• **The exercise**
Starting at the first line of the data, please print exactly those lines through the one that holds "col = scene.collection", omitting every picture.
****************
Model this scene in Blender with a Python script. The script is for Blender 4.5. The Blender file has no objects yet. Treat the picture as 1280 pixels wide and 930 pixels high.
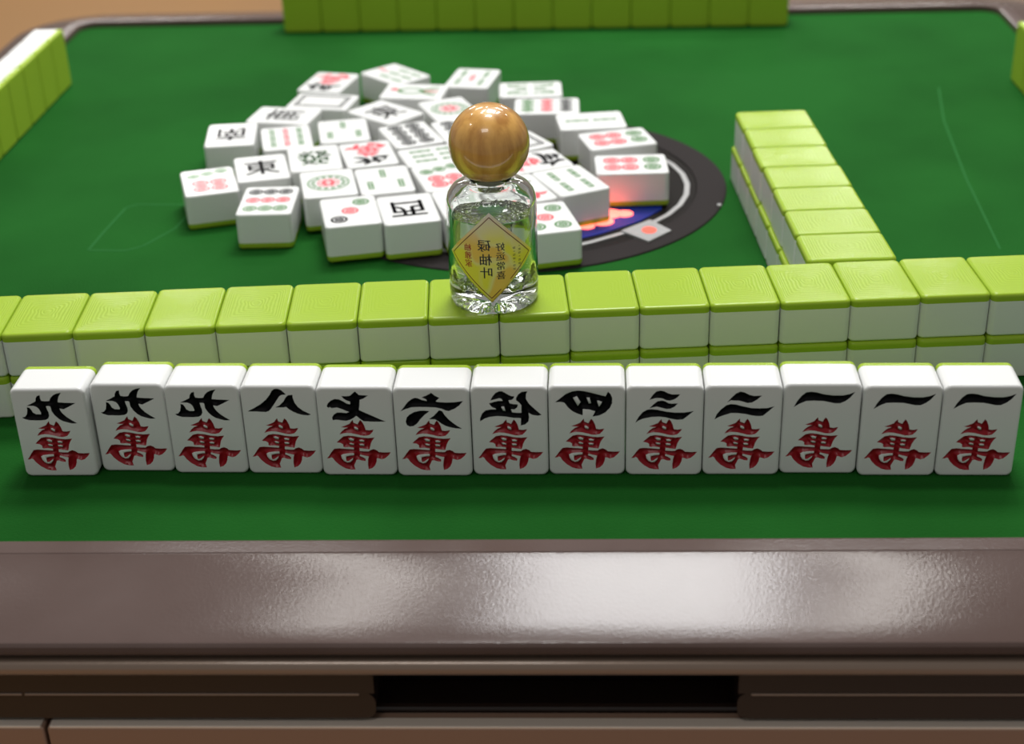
import bpy, bmesh, math, random
from mathutils import Vector, Matrix
from mathutils.geometry import tessellate_polygon, delaunay_2d_cdt
R = math.radians
S = 0.01                       # everything below is written in centimetres
scene = bpy.context.scene
col = scene.collection

# ------------------------------------------------------------ camera
cd = bpy.data.cameras.new('camera')
cam = bpy.data.objects.new('camera', cd)
col.objects.link(cam)
FW = Vector((-0.0432736, 0.8805244, -0.4720215)); RT = Vector((0.9990255, 0.0340302, -0.0281067)); UP = Vector((0.0086857, 0.4727777, 0.8811389))
cam.matrix_world = Matrix(((RT.x, UP.x, -FW.x, 0), (RT.y, UP.y, -FW.y, 0), (RT.z, UP.z, -FW.z, 0.3254), (0, 0, 0, 1)))
cd.sensor_width = 36.0
cd.lens = 1902.85 / 1280 * 36.0
cd.clip_start = 0.01; cd.clip_end = 60
cd.dof.use_dof = True
cd.dof.focus_distance = 0.64
cd.dof.aperture_fstop = 9.5
scene.camera = cam

# ------------------------------------------------------------ light and exposure
world = bpy.data.worlds.new('room_light'); scene.world = world
world.use_nodes = True
bg = world.node_tree.nodes['Background']
bg.inputs['Color'].default_value = (1.0, 0.98, 0.94, 1)
bg.inputs['Strength'].default_value = 0.23
scene.view_settings.view_transform = 'Standard'
scene.view_settings.look = 'None'
scene.view_settings.gamma = 1.0
scene.view_settings.use_curve_mapping = False
scene.view_settings.exposure = 0.05

def area(name, x, y, z, w, h, power, colr=(1, 1, 1), rot=(0, 0, 0), shape='RECTANGLE'):
    l = bpy.data.lights.new(name, 'AREA'); l.shape = shape; l.size = w * S; l.size_y = h * S
    l.energy = power; l.color = colr
    o = bpy.data.objects.new(name, l); col.objects.link(o)
    o.location = (x * S, y * S, z * S); o.rotation_euler = rot
    return o
area('overhead_lamp', -2, 92, 165, 34, 15, 8, (1.0, 0.995, 0.98), rot=(0, 0, R(-8)))
area('lamp_or_fill_panel', 11, 156, 168, 46, 50, 22, (1.0, 0.995, 0.99), rot=(0, 0, R(-8)))
area('lamp_or_fill_panel', -36, 156, 168, 15, 52, 5.2, (1.0, 0.97, 0.92), rot=(0, 0, R(-22)))
area('lamp_or_fill_panel', 52, 156, 168, 12, 52, 4.4, (1.0, 0.97, 0.92), rot=(0, 0, R(-22)))
for x in (-70, 60): area('lamp_or_fill_panel', x, 260, 172, 50, 40, 5, (1.0, 0.99, 0.97))  # added rear fill pair, throws the front row's shadow towards the viewer
for x in (-180, 120): area('lamp_or_fill_panel', x, 600, 172, 70, 60, 34, (1.0, 0.97, 0.93))  # added far fill pair, out of view, brightens the floor behind the table
area('lamp_or_fill_panel', -30, -50, 172, 60, 40, 4.5, (1.0, 0.97, 0.93))
for x, y in ((-150, 60), (-120, 190), (120, 200), (-20, 260), (40, 260)):
    area('ceiling_downlight', x, y, 175, 18, 18, 1.6, (1.0, 0.96, 0.9), shape='DISK')

# ------------------------------------------------------------ materials
def mat(name, base, rough=0.5, metal=0.0, coat=0.0, spec=0.5, emit=None, estr=0.0):
    m = bpy.data.materials.new(name); m.use_nodes = True
    b = m.node_tree.nodes['Principled BSDF']
    b.inputs['Base Color'].default_value = (*base, 1)
    b.inputs['Roughness'].default_value = rough
    b.inputs['Metallic'].default_value = metal
    b.inputs['Coat Weight'].default_value = coat
    b.inputs['Coat Roughness'].default_value = 0.08
    b.inputs['Specular IOR Level'].default_value = spec
    if emit:
        b.inputs['Emission Color'].default_value = (*emit, 1)
        b.inputs['Emission Strength'].default_value = estr
    return m
def nodes(m): return m.node_tree.nodes, m.node_tree.links, m.node_tree.nodes['Principled BSDF']
def noise_bump(m, scale, dist, strength=1.0, detail=3):
    n, l, b = nodes(m)
    tc = n.new('ShaderNodeTexCoord'); nz = n.new('ShaderNodeTexNoise'); nz.inputs['Scale'].default_value = scale; nz.inputs['Detail'].default_value = detail
    bp = n.new('ShaderNodeBump'); bp.inputs['Distance'].default_value = dist; bp.inputs['Strength'].default_value = strength
    l.new(tc.outputs['Object'], nz.inputs['Vector']); l.new(nz.outputs['Fac'], bp.inputs['Height']); l.new(bp.outputs['Normal'], b.inputs['Normal'])
    return nz
def noise_color(m, scale, c1, c2, detail=4, stretch=(1, 1, 1), lo=0.35, hi=0.65):
    n, l, b = nodes(m)
    tc = n.new('ShaderNodeTexCoord'); mp = n.new('ShaderNodeMapping'); mp.inputs['Scale'].default_value = stretch
    nz = n.new('ShaderNodeTexNoise'); nz.inputs['Scale'].default_value = scale; nz.inputs['Detail'].default_value = detail
    cr = n.new('ShaderNodeValToRGB'); cr.color_ramp.elements[0].position = lo; cr.color_ramp.elements[1].position = hi
    cr.color_ramp.elements[0].color = (*c1, 1); cr.color_ramp.elements[1].color = (*c2, 1)
    l.new(tc.outputs['Object'], mp.inputs['Vector']); l.new(mp.outputs['Vector'], nz.inputs['Vector']); l.new(nz.outputs['Fac'], cr.inputs['Fac']); l.new(cr.outputs['Color'], b.inputs['Base Color'])
    return cr

M = {}
M['white'] = mat('ivory_white_resin', (0.80, 0.81, 0.80), 0.22)
M['green'] = mat('lime_green_resin', (0.335, 0.49, 0.034), 0.26, spec=0.28)
# engraved concentric grooves on the tile backs
n, l, b = nodes(M['green'])
tc = n.new('ShaderNodeTexCoord'); sp = n.new('ShaderNodeSeparateXYZ'); l.new(tc.outputs['Object'], sp.inputs[0])
def mth(op, a, b_=None):
    q = n.new('ShaderNodeMath'); q.operation = op
    for i, v in enumerate((a, b_)):
        if v is None: continue
        if isinstance(v, (int, float)): q.inputs[i].default_value = v
        else: l.new(v, q.inputs[i])
    return q.outputs[0]
nz = n.new('ShaderNodeTexNoise'); nz.inputs['Scale'].default_value = 110; nz.inputs['Detail'].default_value = 1
l.new(tc.outputs['Object'], nz.inputs['Vector'])
ax = mth('MULTIPLY', mth('ABSOLUTE', sp.outputs['X']), 1.25); ay = mth('ABSOLUTE', sp.outputs['Y'])
ch = mth('SMOOTH_MAX', ax, ay); n_sm = ch.node; n_sm.inputs[2].default_value = 0.003
near = mth('MAXIMUM', mth('SUBTRACT', 0.0125, ch), 0.0)
ph = mth('ADD', mth('MULTIPLY', ch, 5200.0), mth('MULTIPLY', mth('MULTIPLY', near, nz.outputs['Fac']), 3600.0))
sn = mth('SINE', ph)
bp = n.new('ShaderNodeBump'); bp.inputs['Distance'].default_value = 0.0001; bp.inputs['Strength'].default_value = 0.16
l.new(sn, bp.inputs['Height']); l.new(bp.outputs['Normal'], b.inputs['Normal'])
M['red'] = mat('red_paint', (0.34, 0.009, 0.018), 0.3, spec=0.3)
M['black'] = mat('black_paint', (0.003, 0.003, 0.004), 0.5, spec=0.1)
M['dgreen'] = mat('overexposed_green_paint', (0.09, 0.24, 0.08), 0.3)  # lightened: overexposure of the discards is put into the paint colour
M['pred'] = mat('overexposed_red_paint', (0.82, 0.10, 0.13), 0.3)  # lighter copy of the red, with the discards' overexposure painted in
M['felt'] = mat('green_felt', (0.015, 0.13, 0.02), 0.95, spec=0.15)
noise_color(M['felt'], 9, (0.0045, 0.073, 0.006), (0.008, 0.098, 0.010), 8)
n, l, b = nodes(M['felt'])
tc = n.new('ShaderNodeTexCoord'); nz = n.new('ShaderNodeTexNoise'); nz.inputs['Scale'].default_value = 900; nz.inputs['Detail'].default_value = 4
bp = n.new('ShaderNodeBump'); bp.inputs['Distance'].default_value = 0.0006; bp.inputs['Strength'].default_value = 0.7
l.new(tc.outputs['Object'], nz.inputs['Vector']); l.new(nz.outputs['Fac'], bp.inputs['Height']); l.new(bp.outputs['Normal'], b.inputs['Normal'])
M['felt_mark'] = mat('faint_felt_print', (0.016, 0.125, 0.024), 0.9, spec=0.15)
M['rail'] = mat('brown_rail_lacquer', (0.105, 0.078, 0.070), 0.14, spec=0.20)
noise_color(M['rail'], 14, (0.098, 0.066, 0.058), (0.122, 0.087, 0.079), 6)
noise_bump(M['rail'], 900, 0.00005, 0.8, 2)
nodes(M['rail'])[2].inputs['Coat Roughness'].default_value = 0.22
M['bead'] = mat('brown_bead_lacquer', (0.30, 0.22, 0.17), 0.3, metal=0.35, coat=0.6)
noise_bump(M['bead'], 900, 0.00008, 0.5, 2)
M['apron'] = mat('dark_brown_apron_gloss', (0.024, 0.015, 0.012), 0.18)
M['drawer'] = mat('bronze_drawer_lacquer', (0.34, 0.215, 0.155), 0.3, metal=0.2)
M['drawer_edge'] = mat('drawer_edge_highlight', (0.85, 0.74, 0.64), 0.35, metal=0.3)  # pale base paints in the highlight along the drawer tops
M['void'] = mat('black_plastic', (0.004, 0.004, 0.004), 0.6, spec=0.1)
M['ring'] = mat('dark_grey_console_plastic', (0.026, 0.022, 0.022), 0.75, spec=0.08)
M['disc'] = mat('black_brown_console_plastic', (0.008, 0.006, 0.005), 0.6, spec=0.1)
M['silver'] = mat('silver_trim', (0.42, 0.42, 0.42), 0.4, metal=0.2)
M['blue'] = mat('blue_display_panel', (0.005, 0.02, 0.22), 0.25, emit=(0.0, 0.03, 0.45), estr=0.05)
M['led'] = mat('glowing_red_digit', (0.9, 0.1, 0.08), 0.4, emit=(1.0, 0.15, 0.11), estr=3.2)
M['wood'] = mat('varnished_ball_wood', (0.62, 0.33, 0.09), 0.3, coat=1.0)
noise_color(M['wood'], 170, (0.52, 0.23, 0.04), (0.80, 0.43, 0.10), 5, (1.0, 1.0, 0.12), 0.38, 0.62)
nodes(M['wood'])[2].inputs['Coat Roughness'].default_value = 0.02
M['floor'] = mat('warm_floor', (0.5, 0.3, 0.15), 0.5)
n, l, b = nodes(M['floor'])
tc = n.new('ShaderNodeTexCoord'); sp = n.new('ShaderNodeSeparateXYZ'); l.new(tc.outputs['Object'], sp.inputs[0])
nz = n.new('ShaderNodeTexNoise'); nz.inputs['Scale'].default_value = 1.3; l.new(tc.outputs['Object'], nz.inputs['Vector'])
w = n.new('ShaderNodeTexWave'); w.inputs['Scale'].default_value = 1.2; w.inputs['Distortion'].default_value = 3; l.new(tc.outputs['Object'], w.inputs['Vector'])
mr = n.new('ShaderNodeMapRange'); mr.inputs['From Min'].default_value = -1.0; mr.inputs['From Max'].default_value = 0.5; l.new(sp.outputs['X'], mr.inputs['Value'])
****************
• **Output for this task**
Model this scene in Blender with a Python script. The script is for Blender 4.5. The Blender file has no objects yet. Treat the picture as 1280 pixels wide and 930 pixels high.
import bpy, bmesh, math, random
from mathutils import Vector, Matrix
from mathutils.geometry import tessellate_polygon, delaunay_2d_cdt
R = math.radians
S = 0.01                       # everything below is written in centimetres
scene = bpy.context.scene
col = scene.collection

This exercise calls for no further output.